In 1973, Jacqueline Novogratz is 12 and living in Alexandria, Virginia. As a gift, her uncle Ed gives her a blue wool sweater with an African motif: two zebras at the foot of a mountain. She writes her name on the tag; it becomes her favorite sweater.

 

 
In 1976, a boy at Novogratz's high school cracks a joke about her breasts, highlighted by the tight sweater. Humiliated, she vows never to wear it again, and gives the sweater to Goodwill.

Like many articles of donated clothing from the United States, the sweater most likely travels to Mombasa, Kenya, after it is fumigated, bound in a 100-pound bale, and sold to a secondhand clothing distributor who in turn sells to local citizens across Africa.

 
Novogratz graduates from the University of Virginia in 1983 and lands a job with Chase Manhattan Bank, reviewing loans at banks in troubled economies. On a business trip to Brazil in 1985, she befriends Eduardo, a homeless boy in Rio de Janiero. But when she brings him to the hotel restaurant, the manager turns him away. Novogratz wonders, "What will it take to build a society where everyone has doors of opportunity?"

Novogratz proposes that Chase implement a loan program for low-income families as well as struggling banks. Her bosses reject the plan, so she leaves to join a nonprofit in Africa that finances small businesses. In early 1987, she travels to Kigali, Rwanda, to help establish a microfinance enterprise for poor women.
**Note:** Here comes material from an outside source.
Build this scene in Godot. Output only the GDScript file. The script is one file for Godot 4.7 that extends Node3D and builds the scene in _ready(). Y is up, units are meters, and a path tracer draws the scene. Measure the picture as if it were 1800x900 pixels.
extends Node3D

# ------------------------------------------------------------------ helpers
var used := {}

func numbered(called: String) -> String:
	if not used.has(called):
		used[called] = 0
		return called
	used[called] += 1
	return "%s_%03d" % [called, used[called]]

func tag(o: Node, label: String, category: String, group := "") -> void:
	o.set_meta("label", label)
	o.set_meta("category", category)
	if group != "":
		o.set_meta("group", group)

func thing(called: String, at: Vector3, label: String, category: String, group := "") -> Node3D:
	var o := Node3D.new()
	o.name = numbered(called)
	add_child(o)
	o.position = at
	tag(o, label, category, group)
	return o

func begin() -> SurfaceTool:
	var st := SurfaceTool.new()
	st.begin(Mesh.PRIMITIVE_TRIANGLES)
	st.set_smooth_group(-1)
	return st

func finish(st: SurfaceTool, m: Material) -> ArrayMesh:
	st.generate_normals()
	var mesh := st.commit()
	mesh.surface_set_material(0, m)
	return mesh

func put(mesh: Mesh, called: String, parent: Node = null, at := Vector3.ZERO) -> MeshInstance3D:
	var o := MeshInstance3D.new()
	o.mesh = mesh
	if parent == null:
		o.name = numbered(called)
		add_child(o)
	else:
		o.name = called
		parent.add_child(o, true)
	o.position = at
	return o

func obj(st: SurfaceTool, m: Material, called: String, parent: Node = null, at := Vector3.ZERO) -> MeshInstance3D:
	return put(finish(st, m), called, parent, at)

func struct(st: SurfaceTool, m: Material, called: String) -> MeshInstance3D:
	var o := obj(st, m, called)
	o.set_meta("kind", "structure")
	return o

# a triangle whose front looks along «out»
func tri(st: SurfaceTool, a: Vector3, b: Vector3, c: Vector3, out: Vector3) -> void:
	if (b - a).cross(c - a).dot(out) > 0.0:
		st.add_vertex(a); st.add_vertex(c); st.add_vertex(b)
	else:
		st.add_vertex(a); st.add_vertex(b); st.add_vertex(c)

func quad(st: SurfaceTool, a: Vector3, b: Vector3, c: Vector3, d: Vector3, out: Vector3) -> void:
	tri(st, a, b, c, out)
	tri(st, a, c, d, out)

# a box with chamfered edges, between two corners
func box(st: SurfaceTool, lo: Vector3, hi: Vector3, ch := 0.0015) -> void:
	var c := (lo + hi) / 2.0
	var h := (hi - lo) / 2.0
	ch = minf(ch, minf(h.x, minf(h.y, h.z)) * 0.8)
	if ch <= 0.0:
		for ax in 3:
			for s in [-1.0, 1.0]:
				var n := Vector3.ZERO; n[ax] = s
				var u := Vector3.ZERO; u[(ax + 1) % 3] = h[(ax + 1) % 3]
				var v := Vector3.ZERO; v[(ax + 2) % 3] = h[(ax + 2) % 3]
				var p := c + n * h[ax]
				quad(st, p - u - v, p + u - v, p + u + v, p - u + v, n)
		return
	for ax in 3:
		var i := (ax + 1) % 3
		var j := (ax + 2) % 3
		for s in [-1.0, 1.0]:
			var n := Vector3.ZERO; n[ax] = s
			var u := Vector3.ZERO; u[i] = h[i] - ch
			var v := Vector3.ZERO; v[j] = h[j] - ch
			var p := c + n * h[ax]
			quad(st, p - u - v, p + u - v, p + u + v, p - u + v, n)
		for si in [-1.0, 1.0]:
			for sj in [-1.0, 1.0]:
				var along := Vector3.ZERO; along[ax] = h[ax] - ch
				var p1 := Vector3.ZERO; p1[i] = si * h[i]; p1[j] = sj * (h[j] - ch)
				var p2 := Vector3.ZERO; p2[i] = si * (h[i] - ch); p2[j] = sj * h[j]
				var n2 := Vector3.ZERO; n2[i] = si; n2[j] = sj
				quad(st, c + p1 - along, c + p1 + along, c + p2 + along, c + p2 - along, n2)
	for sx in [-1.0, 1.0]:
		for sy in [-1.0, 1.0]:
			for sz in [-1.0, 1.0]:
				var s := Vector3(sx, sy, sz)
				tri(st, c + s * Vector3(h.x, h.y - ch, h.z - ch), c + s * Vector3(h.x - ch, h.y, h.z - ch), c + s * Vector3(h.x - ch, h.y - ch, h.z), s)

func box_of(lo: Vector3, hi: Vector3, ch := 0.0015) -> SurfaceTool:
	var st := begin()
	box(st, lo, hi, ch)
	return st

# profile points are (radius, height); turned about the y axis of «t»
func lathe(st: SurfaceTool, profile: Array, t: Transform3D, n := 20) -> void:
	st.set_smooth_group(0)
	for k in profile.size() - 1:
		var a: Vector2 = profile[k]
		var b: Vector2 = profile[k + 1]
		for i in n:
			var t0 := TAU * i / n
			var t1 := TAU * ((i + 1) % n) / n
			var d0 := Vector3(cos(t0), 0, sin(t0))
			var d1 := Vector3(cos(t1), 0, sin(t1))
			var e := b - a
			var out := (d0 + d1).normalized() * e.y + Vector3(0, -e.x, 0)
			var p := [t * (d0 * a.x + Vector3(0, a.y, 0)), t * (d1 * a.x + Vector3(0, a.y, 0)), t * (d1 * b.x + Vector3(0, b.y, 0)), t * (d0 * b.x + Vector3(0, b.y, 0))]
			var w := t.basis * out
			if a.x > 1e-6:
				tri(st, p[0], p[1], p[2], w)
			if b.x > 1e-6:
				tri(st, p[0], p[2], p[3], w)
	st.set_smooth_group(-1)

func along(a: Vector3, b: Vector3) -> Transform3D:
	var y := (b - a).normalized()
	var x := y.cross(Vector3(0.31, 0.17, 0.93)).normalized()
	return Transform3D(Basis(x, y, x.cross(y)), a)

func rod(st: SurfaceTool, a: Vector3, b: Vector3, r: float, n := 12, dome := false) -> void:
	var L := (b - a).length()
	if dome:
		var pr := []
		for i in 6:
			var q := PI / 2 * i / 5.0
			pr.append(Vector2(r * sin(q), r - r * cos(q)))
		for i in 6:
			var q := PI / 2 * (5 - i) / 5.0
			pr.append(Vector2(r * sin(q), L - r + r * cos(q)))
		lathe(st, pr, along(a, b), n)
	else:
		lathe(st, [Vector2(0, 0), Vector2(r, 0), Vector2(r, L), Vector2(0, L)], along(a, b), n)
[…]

While jogging one afternoon, she spots a young boy on the road. He is wearing a familiar-looking sweater; it is made of blue wool, with zebras at the foot of a snowy mountain. She stops him, turns down his collar—and sees her name written on the tag. It's the sweater she donated 11 years earlier. The encounter convinces her that all of us are interconnected: "Our actions—and inaction—touch people every day across the globe, people we may never know and never meet."

In 2001, her sense of purpose renewed, Novogratz founds the Acumen Fund, a nonprofit that encourages entrepreneurship as a means to combat global poverty. To date, the Acumen Fund has helped a company in India provide clean water to more than a quarter million rural residents; an agricultural products designer bring drip irrigation systems to 275,000 small farmers worldwide; and an African malaria bed-net manufacturer that employs more than 75,000 people produce 10 million lifesaving bed nets each year.

Novogratz writes about her visits to the companies she's helped finance, posting entries on the fund's website (AcumenFund.org). The entries evolve into a book about her experiences, The Blue Sweater: Bridging the Gap Between Rich and Poor in an Interconnected World, which will be published in March. She plans to donate a portion of the proceeds to the Acumen Fund. "Rather than seeing the world divided among different civilizations or classes," she writes in the prologue, "our collective future rests on embracing a vision of a single world in which we are all connected. We all play a role in the change we need to create."